Monday, November 6

Web 2.0 and the changing face of editorial content

The pure premise of Web 2.0 is
  • let's get rid of editors;
  • users submit the content, including primary entries, feedback, ratings, and even clicks.
  • recency is absolutely necessary to the value of content;
  • a critical mass volume is necessary in the tens of thousands, if not much higher
  • the value of content is best determined by the wisdom of the masses through user rating, user volume.
  • meaningful 1:1 relationships can come from participation in communities

What does that change, if anything, the training model?


Mark said...


Not "get rid of the editors" but let's all become editors...and reporters

I'd agree that 'recency' can be / should be one factor of valuing content but I'd argue against that being "absolutely necessary"
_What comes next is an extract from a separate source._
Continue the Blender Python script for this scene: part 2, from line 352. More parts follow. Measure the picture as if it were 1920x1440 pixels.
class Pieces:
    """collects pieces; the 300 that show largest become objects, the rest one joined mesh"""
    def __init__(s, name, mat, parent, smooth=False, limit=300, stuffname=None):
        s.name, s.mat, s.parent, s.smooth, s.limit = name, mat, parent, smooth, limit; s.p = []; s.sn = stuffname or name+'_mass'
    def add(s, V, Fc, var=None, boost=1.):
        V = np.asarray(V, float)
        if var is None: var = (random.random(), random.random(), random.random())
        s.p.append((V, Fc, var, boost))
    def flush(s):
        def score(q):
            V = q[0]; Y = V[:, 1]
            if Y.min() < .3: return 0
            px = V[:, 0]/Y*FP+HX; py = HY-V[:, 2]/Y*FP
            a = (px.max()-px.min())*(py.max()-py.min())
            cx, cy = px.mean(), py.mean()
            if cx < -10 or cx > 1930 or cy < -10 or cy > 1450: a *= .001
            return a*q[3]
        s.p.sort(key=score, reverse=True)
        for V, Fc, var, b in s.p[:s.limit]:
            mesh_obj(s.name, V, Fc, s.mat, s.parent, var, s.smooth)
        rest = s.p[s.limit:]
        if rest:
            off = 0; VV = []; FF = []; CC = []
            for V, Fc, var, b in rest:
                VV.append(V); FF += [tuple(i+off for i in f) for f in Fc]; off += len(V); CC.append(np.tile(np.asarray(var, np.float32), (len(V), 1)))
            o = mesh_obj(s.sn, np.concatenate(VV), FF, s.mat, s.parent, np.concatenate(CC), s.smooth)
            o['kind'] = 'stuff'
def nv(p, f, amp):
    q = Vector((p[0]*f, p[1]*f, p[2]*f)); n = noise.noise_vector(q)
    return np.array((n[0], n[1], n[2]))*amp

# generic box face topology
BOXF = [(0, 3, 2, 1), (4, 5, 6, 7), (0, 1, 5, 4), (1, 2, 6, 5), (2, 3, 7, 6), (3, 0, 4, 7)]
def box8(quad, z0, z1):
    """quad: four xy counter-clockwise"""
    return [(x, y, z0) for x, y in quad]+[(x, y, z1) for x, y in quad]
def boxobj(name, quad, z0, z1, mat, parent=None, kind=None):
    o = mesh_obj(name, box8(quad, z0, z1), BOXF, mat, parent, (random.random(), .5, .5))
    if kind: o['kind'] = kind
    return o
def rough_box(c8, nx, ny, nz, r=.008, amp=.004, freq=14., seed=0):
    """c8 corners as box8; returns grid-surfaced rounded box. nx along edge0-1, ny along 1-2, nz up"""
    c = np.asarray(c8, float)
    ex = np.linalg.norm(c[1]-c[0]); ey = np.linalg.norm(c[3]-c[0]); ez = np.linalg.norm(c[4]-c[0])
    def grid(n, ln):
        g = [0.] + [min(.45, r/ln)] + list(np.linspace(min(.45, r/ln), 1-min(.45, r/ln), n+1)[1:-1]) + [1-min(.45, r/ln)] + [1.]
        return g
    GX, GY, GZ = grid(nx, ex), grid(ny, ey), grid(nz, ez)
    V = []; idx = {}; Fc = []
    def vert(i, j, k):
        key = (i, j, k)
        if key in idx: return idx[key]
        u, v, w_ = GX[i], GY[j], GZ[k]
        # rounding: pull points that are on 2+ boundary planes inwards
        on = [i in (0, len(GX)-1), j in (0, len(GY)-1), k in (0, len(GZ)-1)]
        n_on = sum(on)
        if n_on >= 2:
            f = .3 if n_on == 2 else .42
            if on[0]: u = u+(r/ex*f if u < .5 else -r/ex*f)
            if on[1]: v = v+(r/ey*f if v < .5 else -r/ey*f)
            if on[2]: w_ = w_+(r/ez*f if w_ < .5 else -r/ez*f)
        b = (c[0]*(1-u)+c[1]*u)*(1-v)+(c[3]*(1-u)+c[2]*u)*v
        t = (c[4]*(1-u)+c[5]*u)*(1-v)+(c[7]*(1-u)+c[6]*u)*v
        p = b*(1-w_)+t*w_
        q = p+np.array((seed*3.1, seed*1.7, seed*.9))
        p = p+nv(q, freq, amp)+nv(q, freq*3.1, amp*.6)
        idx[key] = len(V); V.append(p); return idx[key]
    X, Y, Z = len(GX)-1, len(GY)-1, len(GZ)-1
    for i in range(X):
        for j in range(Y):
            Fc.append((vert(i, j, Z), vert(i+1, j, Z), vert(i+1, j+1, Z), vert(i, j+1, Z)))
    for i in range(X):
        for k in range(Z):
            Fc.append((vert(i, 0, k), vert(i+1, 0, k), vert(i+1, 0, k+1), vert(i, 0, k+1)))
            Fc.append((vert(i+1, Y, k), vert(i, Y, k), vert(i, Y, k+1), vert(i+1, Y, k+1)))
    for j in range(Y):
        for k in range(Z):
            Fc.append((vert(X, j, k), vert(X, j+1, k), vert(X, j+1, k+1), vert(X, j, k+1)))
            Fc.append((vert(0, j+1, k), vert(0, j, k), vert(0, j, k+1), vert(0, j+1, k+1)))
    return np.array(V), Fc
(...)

While I too am a "wisdom of the crowds" fans...I'd also argue that an important vector will be the trust and reputation associated any given far as how does it impact the training model...I think it further decentralizes the authority if not the function of the training department - you could well have power users and power raters arise well outside the "official" lines of the training department.

Karl Kapp said...


An interesting comment made by the founder of Wikipedia (Jimmy Wales)at Training Magazine's 2006 Training Solutions Conference and Expo in Denver (near the big blue bear)

Jimmy said in a study they conducted most of the entries in Wikipedia were originally added by only about 650 really active contributors.
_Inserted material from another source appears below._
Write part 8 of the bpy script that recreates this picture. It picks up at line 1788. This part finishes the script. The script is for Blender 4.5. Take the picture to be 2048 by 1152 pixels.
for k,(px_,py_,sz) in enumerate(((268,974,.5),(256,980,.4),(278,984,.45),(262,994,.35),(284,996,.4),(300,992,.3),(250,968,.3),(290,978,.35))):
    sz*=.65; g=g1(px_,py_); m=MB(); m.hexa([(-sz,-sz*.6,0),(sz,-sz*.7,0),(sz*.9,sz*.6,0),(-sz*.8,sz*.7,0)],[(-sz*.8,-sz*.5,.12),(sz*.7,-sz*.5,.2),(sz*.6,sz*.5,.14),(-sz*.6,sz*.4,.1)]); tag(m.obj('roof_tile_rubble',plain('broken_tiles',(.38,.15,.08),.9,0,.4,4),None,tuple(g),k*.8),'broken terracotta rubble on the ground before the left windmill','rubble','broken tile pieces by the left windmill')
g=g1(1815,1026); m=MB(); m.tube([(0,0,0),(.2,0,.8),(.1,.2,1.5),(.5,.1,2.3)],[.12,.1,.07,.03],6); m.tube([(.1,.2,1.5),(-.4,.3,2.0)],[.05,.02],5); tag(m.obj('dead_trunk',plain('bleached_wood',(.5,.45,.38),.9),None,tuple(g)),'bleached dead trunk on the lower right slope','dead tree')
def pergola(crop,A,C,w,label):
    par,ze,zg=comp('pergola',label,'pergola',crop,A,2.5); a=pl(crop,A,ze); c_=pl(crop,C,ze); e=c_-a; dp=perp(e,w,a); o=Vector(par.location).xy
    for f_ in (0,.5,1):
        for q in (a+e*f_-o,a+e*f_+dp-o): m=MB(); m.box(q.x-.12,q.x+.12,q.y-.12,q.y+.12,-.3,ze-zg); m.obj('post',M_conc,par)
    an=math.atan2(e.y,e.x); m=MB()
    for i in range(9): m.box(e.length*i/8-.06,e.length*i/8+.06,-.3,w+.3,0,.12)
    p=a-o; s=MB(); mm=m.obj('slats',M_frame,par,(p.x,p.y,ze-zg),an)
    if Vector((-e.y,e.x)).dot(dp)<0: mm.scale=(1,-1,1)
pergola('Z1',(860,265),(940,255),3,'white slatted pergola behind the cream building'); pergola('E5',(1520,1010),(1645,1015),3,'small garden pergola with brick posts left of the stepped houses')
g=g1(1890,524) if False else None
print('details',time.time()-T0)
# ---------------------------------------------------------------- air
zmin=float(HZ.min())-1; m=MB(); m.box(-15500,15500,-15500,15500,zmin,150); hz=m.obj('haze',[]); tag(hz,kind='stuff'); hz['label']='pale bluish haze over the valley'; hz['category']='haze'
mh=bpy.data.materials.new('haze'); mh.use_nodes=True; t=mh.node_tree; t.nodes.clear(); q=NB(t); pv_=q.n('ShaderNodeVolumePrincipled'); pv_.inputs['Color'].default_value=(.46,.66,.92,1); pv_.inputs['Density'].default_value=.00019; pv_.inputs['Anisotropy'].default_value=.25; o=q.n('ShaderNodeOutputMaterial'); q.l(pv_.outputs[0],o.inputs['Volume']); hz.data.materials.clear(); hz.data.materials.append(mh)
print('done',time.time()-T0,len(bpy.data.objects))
Others tweek or critique but a "bulk entry" or new entry is really only created by a few handfuls of people.

I think this speaks to the fact that experts are needed to start, guide and tutor any learning that occurs in a Web 2.0 environment (or any other informal learning environment) and that we should not all buy into the "the wisdom of crowds" theory of learning.
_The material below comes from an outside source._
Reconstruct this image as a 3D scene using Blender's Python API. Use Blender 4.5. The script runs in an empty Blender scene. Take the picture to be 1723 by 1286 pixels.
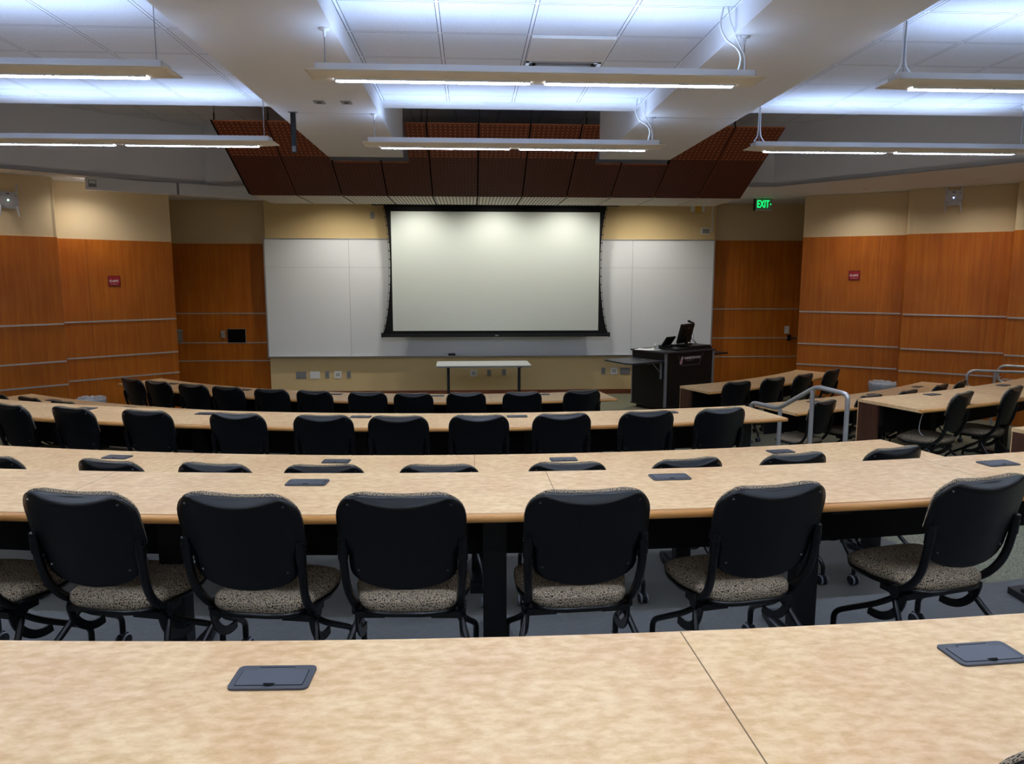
import bpy, math, random
from mathutils import Vector, Matrix
random.seed(7)
S = bpy.context.scene
C = S.collection
PI = math.pi
sin, cos, rad = math.sin, math.cos, math.radians

# ---------------------------------------------------------------- helpers
def lin(c):
    return tuple(((v/255)/12.92 if v/255 <= .04045 else ((v/255+.055)/1.055)**2.4) for v in c) + (1,)

def newmat(name):
    m = bpy.data.materials.new(name); m.use_nodes = True
    return m, m.node_tree.nodes, m.node_tree.links, m.node_tree.nodes['Principled BSDF']

def plain(name, rgb, rough=.5, metal=0, spec=.5, emit=None, es=0, bump=0, bscale=200, vary=0, vscale=6, trans=0, alpha=1):
    m, N, L, b = newmat(name)
    b.inputs['Base Color'].default_value = lin(rgb)
    b.inputs['Roughness'].default_value = rough
    b.inputs['Metallic'].default_value = metal
    b.inputs['Specular IOR Level'].default_value = spec
    if trans: b.inputs['Transmission Weight'].default_value = trans
    if alpha < 1: b.inputs['Alpha'].default_value = alpha
    if emit:
        b.inputs['Emission Color'].default_value = lin(emit); b.inputs['Emission Strength'].default_value = es
    tc = N.new('ShaderNodeTexCoord')
    if vary:
        n = N.new('ShaderNodeTexNoise'); n.inputs['Scale'].default_value = vscale; n.inputs['Detail'].default_value = 5
        L.new(tc.outputs['Object'], n.inputs['Vector'])
        mx = N.new('ShaderNodeMix'); mx.data_type = 'RGBA'
        a = [max(0, v*(1-vary)) for v in rgb]; c = [min(255, v*(1+vary)) for v in rgb]
        mx.inputs[6].default_value = lin(a); mx.inputs[7].default_value = lin(c)
        L.new(n.outputs['Fac'], mx.inputs[0]); L.new(mx.outputs[2], b.inputs['Base Color'])
    if bump:
        n = N.new('ShaderNodeTexNoise'); n.inputs['Scale'].default_value = bscale; n.inputs['Detail'].default_value = 3
        L.new(tc.outputs['Object'], n.inputs['Vector'])
        bp = N.new('ShaderNodeBump'); bp.inputs['Strength'].default_value = bump; bp.inputs['Distance'].default_value = .004
        L.new(n.outputs['Fac'], bp.inputs['Height']); L.new(bp.outputs['Normal'], b.inputs['Normal'])
    return m

def ramp(N, stops):
    r = N.new('ShaderNodeValToRGB')
    e = r.color_ramp.elements
    while len(e) < len(stops): e.new(.5)
    for i, (p, c) in enumerate(stops):
        e[i].position = p; e[i].color = lin(c)
    return r

def laminate():
    m, N, L, b = newmat('tan_mottled_laminate')
    tc = N.new('ShaderNodeTexCoord'); mp = N.new('ShaderNodeMapping'); mp.inputs['Scale'].default_value = (.8, 1.5, 1)
    L.new(tc.outputs['Object'], mp.inputs[0])
    n = N.new('ShaderNodeTexNoise'); n.inputs['Scale'].default_value = 28; n.inputs['Detail'].default_value = 6; n.inputs['Roughness'].default_value = .6
    n.inputs['Distortion'].default_value = .15
    L.new(mp.outputs[0], n.inputs['Vector'])
    r = ramp(N, [(.3, (210, 168, 118)), (.46, (223, 184, 136)), (.6, (233, 199, 153)), (.75, (240, 210, 170))])
    L.new(n.outputs['Fac'], r.inputs[0])
    n2 = N.new('ShaderNodeTexNoise'); n2.inputs['Scale'].default_value = 3; n2.inputs['Detail'].default_value = 2
    L.new(tc.outputs['Object'], n2.inputs['Vector'])
    mx = N.new('ShaderNodeMix'); mx.data_type = 'RGBA'; mx.blend_type = 'MULTIPLY'; mx.inputs[0].default_value = 1
    r2 = ramp(N, [(.35, (246, 238, 232)), (.65, (255, 255, 250))])
    L.new(n2.outputs['Fac'], r2.inputs[0]); L.new(r.outputs[0], mx.inputs[6]); L.new(r2.outputs[0], mx.inputs[7])
    L.new(mx.outputs[2], b.inputs['Base Color'])
    b.inputs['Roughness'].default_value = .42; b.inputs['Specular IOR Level'].default_value = .35
    return m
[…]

I think crowds do some pretty stupid things at times...riots, running with the bulls, voting for the front runner in a race because he or she is a front runner.

In actuality, web tools, like other elements of society are really only given value when a few experts provide input. The rest is, in reality, not as important.

Anonymous said...

Interesting question . . . I think that, among other things, Web 2.0 makes learning more active and participatory with the lines between "instructor" and "learner" fading to a blur. There will be an expectation that the result of a learning activity is a product, rather than performance on a test. Learners will also expect more input into the structuring of learning activities and more transparency about the learning process itself.

A huge change, I think, will be more "just-in-time" learning, as well as greater use of knowledge management and informal learning as strategies.

To me, the challenge in all of this is going to be the desire of the "training department" to hold on to instructor-led development and delivery of training. What happens if I let the learners take over? What role do I play in that kind of environment? Can I let go of command and control and provide training in a more participatory, user-created environment?